なぜ日本だけ「シルバー」と呼ぶの?高齢者をしめす言葉の意外な由来とは
2025.6.27 LASISA編集部
高齢者のことを「シルバー」と呼ぶことがありますよね。シルバー料金、シルバー人材センターなど、たくさんの言葉が日常的に使われています。ところがこの「シルバー」という言葉を、高齢者を指す意味で使っているのは日本だけなのをご存知でしょうか?
高齢者のことを「シルバー」と呼ぶのは日本だけ

高齢者のことを「シルバー」と呼ぶことがありますよね。シルバー料金、シルバー人材センターなど、たくさんの言葉が日常的に使われています。

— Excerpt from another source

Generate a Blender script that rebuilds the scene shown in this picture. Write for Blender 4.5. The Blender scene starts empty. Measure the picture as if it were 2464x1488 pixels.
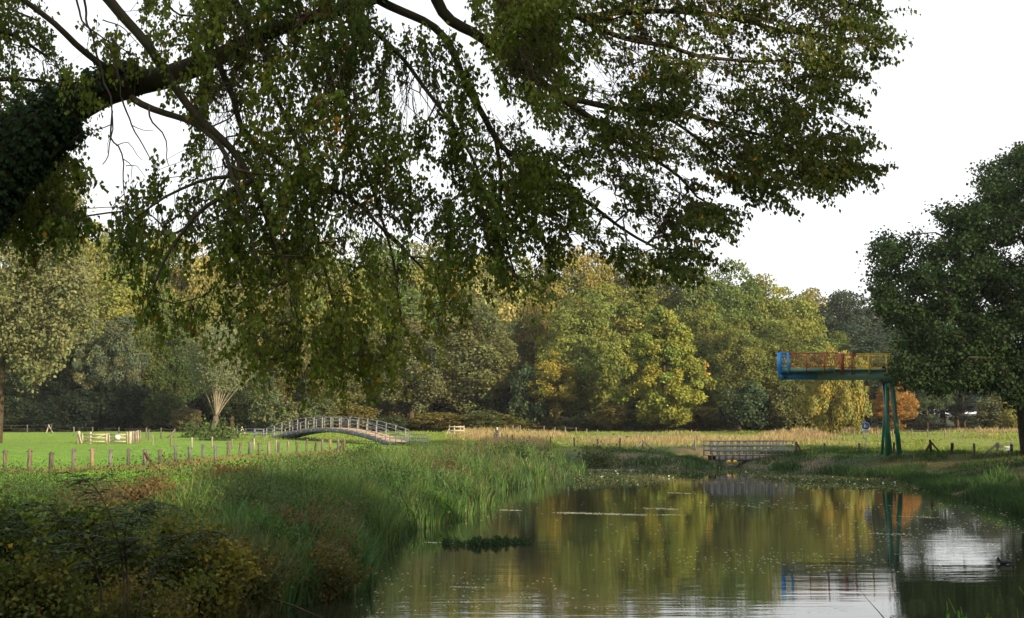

ところがこの「シルバー」という言葉を、高齢者を指す意味で使っているのは日本だけなのをご存知でしょうか? なぜそうなったのか、歴史をさかのぼってみましょう。
偶然「シルバー」だった?
そもそも、英語の「silver」には、銀色や銀といった意味しかありません。高齢者の白髪のイメージから「シルバー」を連想したのではと思われがちですが、それは不正解。実は、国鉄が1973年に導入した「シルバーシート」という優先座席がきっかけになったのです。

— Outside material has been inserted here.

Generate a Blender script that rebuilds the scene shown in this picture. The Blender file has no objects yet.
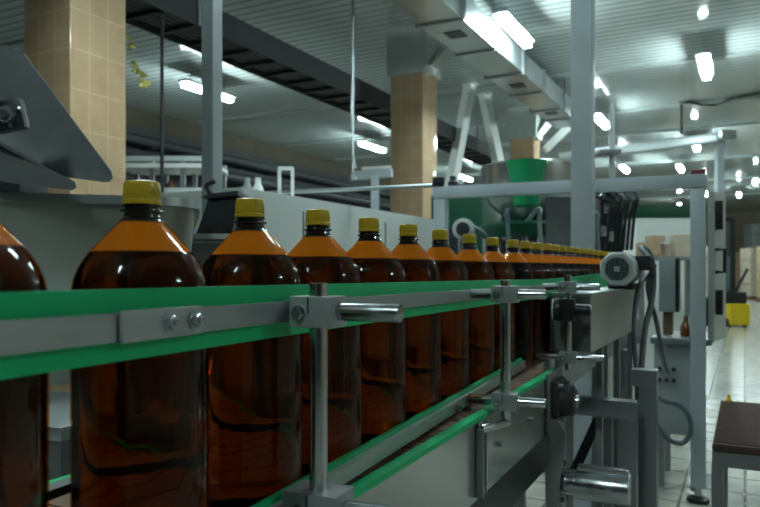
import bpy, bmesh, math, random
from mathutils import Vector, Matrix
random.seed(7)
C = bpy.context.scene.collection
PI = math.pi
# ------------------------------------------------------------------ camera
F = 700.0; HZ = 272.0; CH = 1.18
cd = bpy.data.cameras.new('camera'); cam = bpy.data.objects.new('camera', cd); C.objects.link(cam)
cam.location = (0, 0, CH); cam.rotation_euler = (PI/2, 0, 0)
cd.sensor_width = 36; cd.lens = 36*F/760; cd.shift_y = (HZ-253.5)/760
cd.clip_start = 0.02; cd.clip_end = 200
cd.dof.use_dof = True; cd.dof.focus_distance = 0.95; cd.dof.aperture_fstop = 9.0
sc = bpy.context.scene; sc.camera = cam
# ------------------------------------------------------------------ world, exposure
w = bpy.data.worlds.new('world'); sc.world = w; w.use_nodes = True
w.node_tree.nodes['Background'].inputs[0].default_value = (0.5, 0.62, 0.65, 1)
w.node_tree.nodes['Background'].inputs[1].default_value = 0.003
vs = sc.view_settings; vs.view_transform = 'Standard'; vs.look = 'None'; vs.gamma = 1; vs.use_curve_mapping = False
vs.exposure = 0.40
LAMP = 110.0
LAMP_COL = (0.80, 1.0, 0.98, 1)
try:
    sc.cycles.use_denoising = True
    sc.cycles.max_bounces = 10; sc.cycles.transparent_max_bounces = 24
    sc.cycles.sample_clamp_indirect = 6; sc.cycles.caustics_refractive = False; sc.cycles.caustics_reflective = False
except Exception: pass

# ------------------------------------------------------------------ frames of reference
class Frame:
    """horizontal frame: origin (x, y), heading angle th to the right of +Y; t along, r to the right"""
    def __init__(s, th, ox=0, oy=0): s.th = th; s.ox = ox; s.oy = oy; s.sn = math.sin(th); s.cs = math.cos(th)
    def __call__(s, t, r, z): return Vector((s.ox+t*s.sn+r*s.cs, s.oy+t*s.cs-r*s.sn, z))
    @property
    def yaw(s): return -s.th
ROOM = Frame(math.atan2(365, 700))
ROW = Frame(math.atan2(295, 700))
BELT = Frame(math.radians(26.1), -0.0297+.013*.895, 0.80-.013*.446)
WORLD = Frame(0)
def P(px, py, Z): return Vector(((px-380)/F*Z, Z, CH-(py-HZ)/F*Z))
def TR(fr, px, Z):
    p = P(px, HZ, Z); dx, dy = p.x-fr.ox, p.y-fr.oy
    return dx*fr.sn+dy*fr.cs, dx*fr.cs-dy*fr.sn

# ------------------------------------------------------------------ materials
def nodes(name):
    m = bpy.data.materials.new(name); m.use_nodes = True
    nt = m.node_tree; return m, nt, nt.nodes['Principled BSDF']
def mat(name, col, rough=0.5, metal=0.0, var=0.0, vscale=12.0, bump=0.0, bscale=60.0, stretch=None, rvar=0.0, coat=0.0, spec=0.5):
    m, nt, b = nodes(name)
    b.inputs['Base Color'].default_value = (*col, 1); b.inputs['Roughness'].default_value = rough
    b.inputs['Metallic'].default_value = metal; b.inputs['Coat Weight'].default_value = coat
    b.inputs['Specular IOR Level'].default_value = spec
    if var or bump or rvar:
        tc = nt.nodes.new('ShaderNodeTexCoord'); mp = nt.nodes.new('ShaderNodeMapping')
        nt.links.new(tc.outputs['Object'], mp.inputs[0])
        if stretch: mp.inputs['Scale'].default_value = stretch
        n = nt.nodes.new('ShaderNodeTexNoise'); n.inputs['Scale'].default_value = vscale; n.inputs['Detail'].default_value = 5
        nt.links.new(mp.outputs[0], n.inputs['Vector'])
        if var:
            rp = nt.nodes.new('ShaderNodeValToRGB')
            rp.color_ramp.elements[0].position = 0.3; rp.color_ramp.elements[1].position = 0.7
            rp.color_ramp.elements[0].color = (*[max(0, c*(1-var)) for c in col], 1)
            rp.color_ramp.elements[1].color = (*[min(1, c*(1+var)) for c in col], 1)
            nt.links.new(n.outputs['Fac'], rp.inputs[0]); nt.links.new(rp.outputs[0], b.inputs['Base Color'])
        if rvar:
            mr = nt.nodes.new('ShaderNodeMapRange'); mr.inputs['To Min'].default_value = max(0.03, rough-rvar); mr.inputs['To Max'].default_value = min(1, rough+rvar)
            mr.inputs['From Min'].default_value = 0.3; mr.inputs['From Max'].default_value = 0.7
            nt.links.new(n.outputs['Fac'], mr.inputs[0]); nt.links.new(mr.outputs[0], b.inputs['Roughness'])
        if bump:
            n2 = nt.nodes.new('ShaderNodeTexNoise'); n2.inputs['Scale'].default_value = bscale; n2.inputs['Detail'].default_value = 3
            nt.links.new(mp.outputs[0], n2.inputs['Vector'])
            bp = nt.nodes.new('ShaderNodeBump'); bp.inputs['Strength'].default_value = bump; bp.inputs['Distance'].default_value = 0.002
            nt.links.new(n2.outputs['Fac'], bp.inputs['Height']); nt.links.new(bp.outputs[0], b.inputs['Normal'])
    return m
M = {}
M['steel'] = mat('brushed_steel', (0.40, 0.43, 0.45), 0.38, 0.75, var=0.07, vscale=20, rvar=0.05, bump=0.05, bscale=260, stretch=(1, 1, 9))
M['rod'] = mat('turned_steel', (0.50, 0.53, 0.55), 0.22, 1.0, var=0.1, vscale=40, rvar=0.06)
M['panel'] = mat('stainless_panel', (0.50, 0.53, 0.52), 0.26, 0.9, var=0.025, vscale=2)
M['frame_steel'] = mat('satin_frame_steel', (0.31, 0.335, 0.35), 0.34, 0.8, var=0.05, vscale=9, rvar=0.03)
M['galv'] = mat('galvanised_sheet', (0.46, 0.51, 0.53), 0.32, 0.8, var=0.03, vscale=4, rvar=0.03)
M['grey_paint'] = mat('grey_paint', (0.30, 0.34, 0.36), 0.45, 0.1, var=0.06, vscale=5)
M['post_paint'] = mat('pale_blue_grey_paint', (0.46, 0.53, 0.58), 0.4, 0.1, var=0.06, vscale=5)
M['light_grey'] = mat('light_grey_paint', (0.50, 0.53, 0.51), 0.5, 0.0, var=0.05, vscale=3)
M['white'] = mat('white_paint', (0.82, 0.86, 0.85), 0.45, var=0.04, vscale=4)
M['plate'] = mat('dull_grey_plate', (0.165, 0.18, 0.187), 0.45, 0.4, var=0.12, vscale=14, bump=0.05, bscale=90)
M['black'] = mat('black_plastic', (0.008, 0.013, 0.014), 0.4)
M['hopper'] = mat('grey_hopper_sheet', (0.43, 0.46, 0.43), 0.28, 0.7, var=0.05, vscale=3)
M['fan_grey'] = mat('pale_grey_fan_cover', (0.52, 0.57, 0.57), 0.4)
M['block'] = mat('cast_grey_steel', (0.40, 0.43, 0.45), 0.36, 0.5, var=0.08, vscale=30)
M['rubber'] = mat('dark_hose_rubber', (0.055, 0.075, 0.09), 0.5)
M['hose'] = mat('blue_grey_hose', (0.13, 0.18, 0.21), 0.45)
M['dark_iron'] = mat('dark_iron', (0.030, 0.034, 0.036), 0.5, 0.4, var=0.25, vscale=20)
M['tray'] = mat('dark_cable_tray', (0.022, 0.028, 0.029), 0.65, 0.0, var=0.2, vscale=6)
M['green'] = mat('green_guide_plastic', (0.0, 0.50, 0.185), 0.36, var=0.08, vscale=9, rvar=0.05, spec=0.35)
M['green_dark'] = mat('dark_green_paint', (0.0, 0.055, 0.028), 0.4, var=0.1, vscale=4)
M['green_plastic'] = mat('bright_green_plastic', (0.0, 0.28, 0.10), 0.4)
M['cap'] = mat('gold_cap_plastic', (0.52, 0.365, 0.022), 0.30, 0.0, var=0.05, vscale=40)
M['belt'] = mat('brown_chain', (0.17, 0.095, 0.062), 0.38, var=0.35, vscale=26, rvar=0.12)
M['mat_brown'] = mat('brown_belt_mat', (0.085, 0.045, 0.036), 0.6, var=0.2, vscale=40)
M['carton'] = mat('carton_board', (0.42, 0.31, 0.20), 0.8, var=0.1, vscale=5)
M['carton_pale'] = mat('pale_carton_board', (0.55, 0.47, 0.37), 0.8, var=0.1, vscale=5)
M['yellow'] = mat('yellow_paint', (0.70, 0.50, 0.01), 0.4)
M['orange'] = mat('orange_plastic', (0.65, 0.25, 0.03), 0.4)
M['blue'] = mat('blue_plastic', (0.02, 0.18, 0.55), 0.4)
M['flake_yellow'] = mat('yellow_flake', (0.75, 0.70, 0.18), 0.25, 0.5)
M['red_dark'] = mat('dark_red_paint', (0.16, 0.02, 0.03), 0.5)
M['far_brown'] = mat('brown_pallet_goods', (0.20, 0.12, 0.07), 0.7, var=0.2, vscale=3)
M['amber_far'] = mat('amber_bottle_plastic', (0.12, 0.035, 0.008), 0.15)
M['film'] = mat('pale_stretch_film', (0.55, 0.62, 0.62), 0.3, var=0.15, vscale=4)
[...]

国鉄が「シルバーシート」を導入した背景はいくつかあり、ひとつは冷房の設置によるクレームを和らげるため。国鉄の電車には当時すでに暖房は設置されていましたが、「温度が熱すぎる」「寒すぎる」というクレームが多く寄せられていました。冷房を設置することで同じようなクレームが予想されたため、新しい取り組みをおこなっている印象を与えたかったのではないかと言われています。
もうひとつは、通勤ラッシュの対策として設けられた「婦人子供専用車」が廃止されたため、代わりに優先席をつくる必要があったというもの。このときシートを目立たせるために銀色の生地が選ばれたことで、「シルバーシート」と呼ばれることになりました。そして、高齢者が多く利用することから、自然と高齢者を「シルバー」と呼ぶことに。
もしかすると他の色だった可能性も
なぜ銀色が選ばれたかというと、「たまたま銀色の生地が余っていたから」。当時、国鉄は赤字経営が続いていたため、新たに生地を発注する余裕がありませんでした。そのため、新幹線で使って余っていた生地を利用することに。もし、黄色の生地が余っていたら「イエローシート」と呼ばれていたかもしれません。
「シルバーシート」が生まれた背景には、思わぬ偶然が隠れていました。今度誰かと電車に乗ったときに披露してみてはいかがでしょうか?